It is chilling to think that two airliners were just one minute away from colliding over the Caribbean Thursday.
A Delta Air Lines flight and a Russian-registered passenger jet were flying toward each other north of Puerto Rico when cockpit alarms sounded. The pilot of the Russian plane — a Transaero Boeing 737 — acted swiftly, descending 200 to 300 feet.
The National Transportation Safety Board is investigating. The planes were both at 33,000 feet above open ocean and were "60 seconds apart from occupying the same airspace," said NTSB spokesman Peter Knudson.
Had one pilot not taken evasive action, the planes would have collided or just missed each other. The agency does not know which and is studying the matter.
The aircraft were about 180 miles north of San Juan when the near-collision happened at about 6:30 p.m. The Delta plane was headed from New York's Kennedy International Airport to Port of Spain, Trinidad.
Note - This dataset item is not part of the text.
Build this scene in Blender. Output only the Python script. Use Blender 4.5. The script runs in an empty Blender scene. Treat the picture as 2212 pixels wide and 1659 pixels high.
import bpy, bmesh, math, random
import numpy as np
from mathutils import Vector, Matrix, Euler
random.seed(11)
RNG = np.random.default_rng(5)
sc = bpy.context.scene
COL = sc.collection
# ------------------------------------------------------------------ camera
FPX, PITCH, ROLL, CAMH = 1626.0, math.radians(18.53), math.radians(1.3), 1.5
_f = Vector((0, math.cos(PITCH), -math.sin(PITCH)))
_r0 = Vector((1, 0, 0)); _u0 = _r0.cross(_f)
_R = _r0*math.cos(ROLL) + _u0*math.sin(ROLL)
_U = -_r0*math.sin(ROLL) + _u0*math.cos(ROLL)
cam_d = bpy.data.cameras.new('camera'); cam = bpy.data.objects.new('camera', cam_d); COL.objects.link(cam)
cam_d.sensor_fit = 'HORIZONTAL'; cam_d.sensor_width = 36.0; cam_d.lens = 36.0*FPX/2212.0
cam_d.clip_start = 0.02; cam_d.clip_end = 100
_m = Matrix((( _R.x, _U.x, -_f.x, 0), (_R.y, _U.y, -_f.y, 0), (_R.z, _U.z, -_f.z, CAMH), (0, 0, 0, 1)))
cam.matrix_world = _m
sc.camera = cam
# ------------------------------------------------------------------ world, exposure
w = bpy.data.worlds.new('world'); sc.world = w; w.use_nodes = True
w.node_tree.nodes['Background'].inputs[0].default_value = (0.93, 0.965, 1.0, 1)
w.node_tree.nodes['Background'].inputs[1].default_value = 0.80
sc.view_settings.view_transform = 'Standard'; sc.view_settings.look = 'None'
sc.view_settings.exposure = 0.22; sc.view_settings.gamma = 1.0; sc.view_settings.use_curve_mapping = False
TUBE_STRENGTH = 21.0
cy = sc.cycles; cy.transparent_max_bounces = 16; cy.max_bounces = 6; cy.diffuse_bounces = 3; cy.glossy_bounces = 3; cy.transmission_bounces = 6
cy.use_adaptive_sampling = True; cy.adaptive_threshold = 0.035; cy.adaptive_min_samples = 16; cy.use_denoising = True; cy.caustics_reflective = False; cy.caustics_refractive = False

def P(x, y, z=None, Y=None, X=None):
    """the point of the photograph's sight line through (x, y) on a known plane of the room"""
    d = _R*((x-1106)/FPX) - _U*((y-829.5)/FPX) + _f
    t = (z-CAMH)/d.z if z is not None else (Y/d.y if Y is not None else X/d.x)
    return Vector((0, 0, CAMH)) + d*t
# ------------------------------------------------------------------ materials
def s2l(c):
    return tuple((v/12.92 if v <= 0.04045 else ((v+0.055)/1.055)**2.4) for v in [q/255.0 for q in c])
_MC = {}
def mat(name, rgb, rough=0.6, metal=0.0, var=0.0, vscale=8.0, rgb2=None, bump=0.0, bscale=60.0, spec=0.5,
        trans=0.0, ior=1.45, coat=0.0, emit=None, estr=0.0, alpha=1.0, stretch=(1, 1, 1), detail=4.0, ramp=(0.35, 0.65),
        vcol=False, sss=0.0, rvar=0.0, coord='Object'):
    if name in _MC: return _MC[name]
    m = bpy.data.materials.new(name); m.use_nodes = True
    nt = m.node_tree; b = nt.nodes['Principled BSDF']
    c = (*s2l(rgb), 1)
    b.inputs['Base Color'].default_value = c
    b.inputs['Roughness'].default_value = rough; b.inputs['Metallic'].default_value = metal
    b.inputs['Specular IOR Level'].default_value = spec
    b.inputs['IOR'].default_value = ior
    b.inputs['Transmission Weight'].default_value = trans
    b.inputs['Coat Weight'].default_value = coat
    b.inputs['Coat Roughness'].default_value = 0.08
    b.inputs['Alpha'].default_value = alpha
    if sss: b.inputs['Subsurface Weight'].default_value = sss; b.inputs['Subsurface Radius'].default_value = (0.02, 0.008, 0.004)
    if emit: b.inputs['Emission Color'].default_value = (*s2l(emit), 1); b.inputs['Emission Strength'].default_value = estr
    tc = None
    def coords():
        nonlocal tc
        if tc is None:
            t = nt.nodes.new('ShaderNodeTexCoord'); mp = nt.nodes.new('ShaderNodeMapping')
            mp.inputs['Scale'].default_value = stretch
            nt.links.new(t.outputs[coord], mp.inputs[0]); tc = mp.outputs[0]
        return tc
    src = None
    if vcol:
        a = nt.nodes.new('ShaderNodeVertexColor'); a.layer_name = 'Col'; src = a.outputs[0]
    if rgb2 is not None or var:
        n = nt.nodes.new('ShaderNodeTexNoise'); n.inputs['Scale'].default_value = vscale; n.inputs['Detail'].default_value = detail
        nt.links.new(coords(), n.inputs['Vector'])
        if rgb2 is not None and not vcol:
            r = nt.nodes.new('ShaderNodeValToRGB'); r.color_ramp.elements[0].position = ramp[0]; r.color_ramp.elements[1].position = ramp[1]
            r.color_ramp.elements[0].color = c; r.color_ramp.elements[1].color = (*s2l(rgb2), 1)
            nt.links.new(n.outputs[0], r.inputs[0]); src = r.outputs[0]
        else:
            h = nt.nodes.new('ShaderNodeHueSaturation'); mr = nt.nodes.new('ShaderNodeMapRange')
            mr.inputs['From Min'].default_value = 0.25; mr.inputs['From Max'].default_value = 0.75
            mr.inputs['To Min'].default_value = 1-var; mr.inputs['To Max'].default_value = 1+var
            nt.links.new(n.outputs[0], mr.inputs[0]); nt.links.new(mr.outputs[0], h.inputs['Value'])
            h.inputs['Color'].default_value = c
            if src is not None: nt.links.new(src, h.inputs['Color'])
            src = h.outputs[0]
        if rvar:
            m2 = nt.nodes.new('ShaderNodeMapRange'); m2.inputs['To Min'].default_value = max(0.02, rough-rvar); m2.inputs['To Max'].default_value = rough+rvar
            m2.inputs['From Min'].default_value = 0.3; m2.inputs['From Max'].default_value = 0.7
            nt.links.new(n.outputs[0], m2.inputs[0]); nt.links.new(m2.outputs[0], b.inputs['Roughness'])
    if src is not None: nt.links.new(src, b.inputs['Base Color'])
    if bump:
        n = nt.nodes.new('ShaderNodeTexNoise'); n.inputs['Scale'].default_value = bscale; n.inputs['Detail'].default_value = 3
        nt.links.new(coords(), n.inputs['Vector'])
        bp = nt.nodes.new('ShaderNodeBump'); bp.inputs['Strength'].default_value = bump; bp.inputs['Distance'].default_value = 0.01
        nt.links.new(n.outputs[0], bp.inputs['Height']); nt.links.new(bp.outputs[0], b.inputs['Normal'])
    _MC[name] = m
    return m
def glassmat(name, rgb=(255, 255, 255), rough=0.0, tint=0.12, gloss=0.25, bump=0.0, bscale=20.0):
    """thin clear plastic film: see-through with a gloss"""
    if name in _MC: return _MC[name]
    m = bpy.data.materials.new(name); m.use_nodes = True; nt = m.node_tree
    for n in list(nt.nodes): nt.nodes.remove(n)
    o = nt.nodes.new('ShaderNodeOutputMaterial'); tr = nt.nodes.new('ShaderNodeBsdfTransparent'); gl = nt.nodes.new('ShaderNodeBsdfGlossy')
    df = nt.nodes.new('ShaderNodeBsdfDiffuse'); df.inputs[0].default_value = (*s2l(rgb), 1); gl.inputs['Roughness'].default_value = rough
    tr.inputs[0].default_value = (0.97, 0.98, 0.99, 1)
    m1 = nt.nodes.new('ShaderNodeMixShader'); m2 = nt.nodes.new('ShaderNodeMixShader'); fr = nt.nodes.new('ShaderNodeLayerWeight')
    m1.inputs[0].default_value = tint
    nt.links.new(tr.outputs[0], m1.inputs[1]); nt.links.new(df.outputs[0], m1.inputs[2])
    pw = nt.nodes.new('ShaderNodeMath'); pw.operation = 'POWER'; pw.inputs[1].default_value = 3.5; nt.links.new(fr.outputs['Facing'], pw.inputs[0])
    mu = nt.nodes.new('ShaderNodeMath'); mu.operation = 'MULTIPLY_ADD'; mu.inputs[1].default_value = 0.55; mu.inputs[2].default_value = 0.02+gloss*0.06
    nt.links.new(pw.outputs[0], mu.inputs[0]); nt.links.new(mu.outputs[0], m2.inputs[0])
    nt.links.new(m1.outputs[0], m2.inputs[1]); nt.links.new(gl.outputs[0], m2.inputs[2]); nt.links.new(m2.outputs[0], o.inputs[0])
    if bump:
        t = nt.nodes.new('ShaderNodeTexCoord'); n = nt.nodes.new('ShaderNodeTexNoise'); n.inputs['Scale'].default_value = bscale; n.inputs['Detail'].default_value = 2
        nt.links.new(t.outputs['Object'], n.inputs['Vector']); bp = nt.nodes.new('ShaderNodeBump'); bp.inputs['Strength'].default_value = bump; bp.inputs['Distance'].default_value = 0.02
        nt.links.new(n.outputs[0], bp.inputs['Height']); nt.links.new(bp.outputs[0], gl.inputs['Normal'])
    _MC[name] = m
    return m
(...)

"This was every bit the classic near miss," said Doug Church, a spokesman for the National Air Traffic Controllers Association. Controllers at the Federal Aviation Administration's air traffic control center in San Juan told him the airliners were on intersecting flight paths.
The good news is that the cockpit alarms worked and a pilot reacted in a way that may have saved everyone on both planes. But how do such things happen?
That is for safety investigators to find out and explain to the public.